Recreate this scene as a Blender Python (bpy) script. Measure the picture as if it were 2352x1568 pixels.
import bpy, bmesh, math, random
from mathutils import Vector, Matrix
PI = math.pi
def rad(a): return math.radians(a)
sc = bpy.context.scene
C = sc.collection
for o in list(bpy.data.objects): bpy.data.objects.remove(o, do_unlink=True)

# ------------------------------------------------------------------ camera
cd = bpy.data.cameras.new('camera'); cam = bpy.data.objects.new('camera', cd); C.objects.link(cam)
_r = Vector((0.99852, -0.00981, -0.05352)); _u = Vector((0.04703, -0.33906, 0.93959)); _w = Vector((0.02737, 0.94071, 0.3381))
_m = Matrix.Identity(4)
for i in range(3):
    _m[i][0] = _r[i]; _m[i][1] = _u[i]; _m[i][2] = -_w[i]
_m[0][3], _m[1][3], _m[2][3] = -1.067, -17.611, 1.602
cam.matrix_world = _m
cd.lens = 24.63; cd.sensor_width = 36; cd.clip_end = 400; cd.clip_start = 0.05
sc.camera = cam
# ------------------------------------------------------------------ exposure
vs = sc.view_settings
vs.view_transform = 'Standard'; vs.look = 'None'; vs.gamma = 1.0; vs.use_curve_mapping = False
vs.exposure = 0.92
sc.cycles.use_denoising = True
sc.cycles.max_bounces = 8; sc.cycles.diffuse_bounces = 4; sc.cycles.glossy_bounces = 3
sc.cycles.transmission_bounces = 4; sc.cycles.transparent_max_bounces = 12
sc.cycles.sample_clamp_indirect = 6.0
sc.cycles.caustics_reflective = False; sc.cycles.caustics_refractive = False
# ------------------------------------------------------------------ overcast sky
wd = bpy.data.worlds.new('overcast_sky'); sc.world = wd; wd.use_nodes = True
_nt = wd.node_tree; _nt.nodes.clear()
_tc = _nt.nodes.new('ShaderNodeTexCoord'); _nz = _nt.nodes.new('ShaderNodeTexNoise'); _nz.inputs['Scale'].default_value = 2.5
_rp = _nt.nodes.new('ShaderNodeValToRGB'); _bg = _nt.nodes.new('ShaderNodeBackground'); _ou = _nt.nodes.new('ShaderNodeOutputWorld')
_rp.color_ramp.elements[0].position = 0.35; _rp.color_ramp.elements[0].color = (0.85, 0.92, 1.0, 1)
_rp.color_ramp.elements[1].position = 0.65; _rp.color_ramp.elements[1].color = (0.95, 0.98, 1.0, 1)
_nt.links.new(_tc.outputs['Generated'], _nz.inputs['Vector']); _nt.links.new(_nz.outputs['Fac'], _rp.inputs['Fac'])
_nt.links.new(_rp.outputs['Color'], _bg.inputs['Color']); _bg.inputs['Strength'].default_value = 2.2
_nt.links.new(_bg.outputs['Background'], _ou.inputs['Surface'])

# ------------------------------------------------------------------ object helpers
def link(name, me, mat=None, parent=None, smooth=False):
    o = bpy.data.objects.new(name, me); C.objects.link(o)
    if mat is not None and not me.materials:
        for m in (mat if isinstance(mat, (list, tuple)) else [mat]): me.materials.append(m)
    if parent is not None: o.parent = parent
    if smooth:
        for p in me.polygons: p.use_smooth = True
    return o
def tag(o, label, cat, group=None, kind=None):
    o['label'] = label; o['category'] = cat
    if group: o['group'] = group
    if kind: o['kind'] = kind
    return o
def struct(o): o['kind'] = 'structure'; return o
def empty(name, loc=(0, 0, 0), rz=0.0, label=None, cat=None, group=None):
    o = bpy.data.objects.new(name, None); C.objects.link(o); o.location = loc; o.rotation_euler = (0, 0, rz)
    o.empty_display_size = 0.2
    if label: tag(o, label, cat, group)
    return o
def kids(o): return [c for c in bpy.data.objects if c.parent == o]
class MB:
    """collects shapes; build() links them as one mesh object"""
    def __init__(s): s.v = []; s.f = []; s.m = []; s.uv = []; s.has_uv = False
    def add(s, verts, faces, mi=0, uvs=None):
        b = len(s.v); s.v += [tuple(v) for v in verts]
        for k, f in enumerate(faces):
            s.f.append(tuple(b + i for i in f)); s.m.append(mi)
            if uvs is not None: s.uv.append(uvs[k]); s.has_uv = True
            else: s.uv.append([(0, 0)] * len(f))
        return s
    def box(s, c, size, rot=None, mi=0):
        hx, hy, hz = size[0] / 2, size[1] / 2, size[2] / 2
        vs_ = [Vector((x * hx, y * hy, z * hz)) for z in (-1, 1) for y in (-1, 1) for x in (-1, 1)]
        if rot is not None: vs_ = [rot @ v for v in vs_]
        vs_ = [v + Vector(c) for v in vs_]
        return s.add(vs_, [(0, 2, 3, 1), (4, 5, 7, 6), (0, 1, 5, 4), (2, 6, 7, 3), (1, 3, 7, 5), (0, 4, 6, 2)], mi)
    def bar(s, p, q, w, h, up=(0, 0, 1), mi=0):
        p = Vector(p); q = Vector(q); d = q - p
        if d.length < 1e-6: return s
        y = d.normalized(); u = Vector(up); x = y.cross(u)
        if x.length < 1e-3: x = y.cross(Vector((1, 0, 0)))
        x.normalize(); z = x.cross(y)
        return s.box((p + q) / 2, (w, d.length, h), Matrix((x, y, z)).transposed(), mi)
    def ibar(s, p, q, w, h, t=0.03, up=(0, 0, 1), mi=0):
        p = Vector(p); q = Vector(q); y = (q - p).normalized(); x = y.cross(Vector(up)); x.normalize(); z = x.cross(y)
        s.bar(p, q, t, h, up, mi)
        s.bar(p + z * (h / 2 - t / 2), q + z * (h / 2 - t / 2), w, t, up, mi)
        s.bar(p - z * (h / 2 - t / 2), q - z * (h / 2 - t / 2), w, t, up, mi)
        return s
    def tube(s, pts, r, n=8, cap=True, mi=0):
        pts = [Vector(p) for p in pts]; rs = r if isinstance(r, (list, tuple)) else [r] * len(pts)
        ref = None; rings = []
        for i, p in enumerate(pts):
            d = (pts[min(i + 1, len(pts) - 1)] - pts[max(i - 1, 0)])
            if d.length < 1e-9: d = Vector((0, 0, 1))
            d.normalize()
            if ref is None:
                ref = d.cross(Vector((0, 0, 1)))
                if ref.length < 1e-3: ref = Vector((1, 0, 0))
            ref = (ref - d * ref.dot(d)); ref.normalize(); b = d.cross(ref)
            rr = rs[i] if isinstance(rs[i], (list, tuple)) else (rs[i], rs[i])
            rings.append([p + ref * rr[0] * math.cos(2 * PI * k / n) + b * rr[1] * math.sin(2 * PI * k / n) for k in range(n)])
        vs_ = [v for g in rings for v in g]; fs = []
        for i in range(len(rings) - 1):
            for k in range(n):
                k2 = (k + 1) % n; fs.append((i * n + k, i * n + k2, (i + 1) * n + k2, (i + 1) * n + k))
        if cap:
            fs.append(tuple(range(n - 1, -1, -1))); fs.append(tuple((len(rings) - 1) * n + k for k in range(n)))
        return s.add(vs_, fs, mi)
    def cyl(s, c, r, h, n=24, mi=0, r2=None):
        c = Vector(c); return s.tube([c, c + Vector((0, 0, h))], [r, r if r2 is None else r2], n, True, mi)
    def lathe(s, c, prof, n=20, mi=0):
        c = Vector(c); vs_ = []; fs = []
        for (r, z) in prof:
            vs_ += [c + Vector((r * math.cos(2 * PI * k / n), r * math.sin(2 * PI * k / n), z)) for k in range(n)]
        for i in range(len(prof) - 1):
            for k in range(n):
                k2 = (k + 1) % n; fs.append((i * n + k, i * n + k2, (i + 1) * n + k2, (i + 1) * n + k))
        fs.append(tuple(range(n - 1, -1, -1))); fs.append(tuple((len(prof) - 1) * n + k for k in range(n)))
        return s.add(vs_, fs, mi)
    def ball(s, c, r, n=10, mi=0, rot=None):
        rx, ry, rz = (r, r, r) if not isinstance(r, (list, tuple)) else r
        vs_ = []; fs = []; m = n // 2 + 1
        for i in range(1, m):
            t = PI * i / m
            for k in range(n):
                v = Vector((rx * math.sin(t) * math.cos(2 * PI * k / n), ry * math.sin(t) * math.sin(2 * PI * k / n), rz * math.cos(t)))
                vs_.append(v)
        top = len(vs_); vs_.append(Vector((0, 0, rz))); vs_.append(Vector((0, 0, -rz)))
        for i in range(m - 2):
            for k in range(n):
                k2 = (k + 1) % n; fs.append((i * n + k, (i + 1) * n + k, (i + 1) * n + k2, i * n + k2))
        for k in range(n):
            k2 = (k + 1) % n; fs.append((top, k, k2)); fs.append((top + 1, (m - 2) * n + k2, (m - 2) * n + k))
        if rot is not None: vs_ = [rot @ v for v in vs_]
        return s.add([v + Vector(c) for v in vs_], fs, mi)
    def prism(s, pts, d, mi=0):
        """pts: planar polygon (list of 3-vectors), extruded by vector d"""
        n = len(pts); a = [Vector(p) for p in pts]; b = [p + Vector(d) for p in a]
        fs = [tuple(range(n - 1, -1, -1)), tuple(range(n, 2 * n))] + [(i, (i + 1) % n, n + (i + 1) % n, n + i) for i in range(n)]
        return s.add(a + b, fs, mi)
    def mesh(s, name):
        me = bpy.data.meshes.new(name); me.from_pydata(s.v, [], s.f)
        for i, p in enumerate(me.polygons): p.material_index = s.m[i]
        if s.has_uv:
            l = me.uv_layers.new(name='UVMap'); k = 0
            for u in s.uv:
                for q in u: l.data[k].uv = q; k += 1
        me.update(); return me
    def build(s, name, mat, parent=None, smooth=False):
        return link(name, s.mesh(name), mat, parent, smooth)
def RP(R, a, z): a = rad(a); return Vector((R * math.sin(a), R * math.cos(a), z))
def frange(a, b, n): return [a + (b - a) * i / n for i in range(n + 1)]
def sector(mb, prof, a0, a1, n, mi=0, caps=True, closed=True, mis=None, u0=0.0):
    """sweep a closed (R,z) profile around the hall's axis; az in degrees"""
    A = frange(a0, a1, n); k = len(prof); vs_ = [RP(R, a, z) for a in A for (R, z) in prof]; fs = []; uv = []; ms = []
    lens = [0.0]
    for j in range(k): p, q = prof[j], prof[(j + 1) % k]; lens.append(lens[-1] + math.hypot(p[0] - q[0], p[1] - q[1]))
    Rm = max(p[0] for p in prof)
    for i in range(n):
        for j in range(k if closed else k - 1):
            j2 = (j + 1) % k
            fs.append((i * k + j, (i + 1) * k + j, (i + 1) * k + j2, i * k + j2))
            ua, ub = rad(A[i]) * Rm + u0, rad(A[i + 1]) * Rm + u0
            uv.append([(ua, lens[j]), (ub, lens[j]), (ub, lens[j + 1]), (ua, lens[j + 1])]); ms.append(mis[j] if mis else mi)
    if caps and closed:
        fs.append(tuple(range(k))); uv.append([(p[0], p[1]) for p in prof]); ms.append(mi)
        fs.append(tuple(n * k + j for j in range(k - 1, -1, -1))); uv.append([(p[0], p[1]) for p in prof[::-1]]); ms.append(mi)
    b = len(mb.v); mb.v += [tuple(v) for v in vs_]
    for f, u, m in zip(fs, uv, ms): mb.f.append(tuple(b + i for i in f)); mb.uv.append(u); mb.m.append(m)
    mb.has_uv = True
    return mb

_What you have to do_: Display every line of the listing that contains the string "scene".

_Answer to the task_:
Recreate this scene as a Blender Python (bpy) script. Measure the picture as if it were 2352x1568 pixels.
sc = bpy.context.scene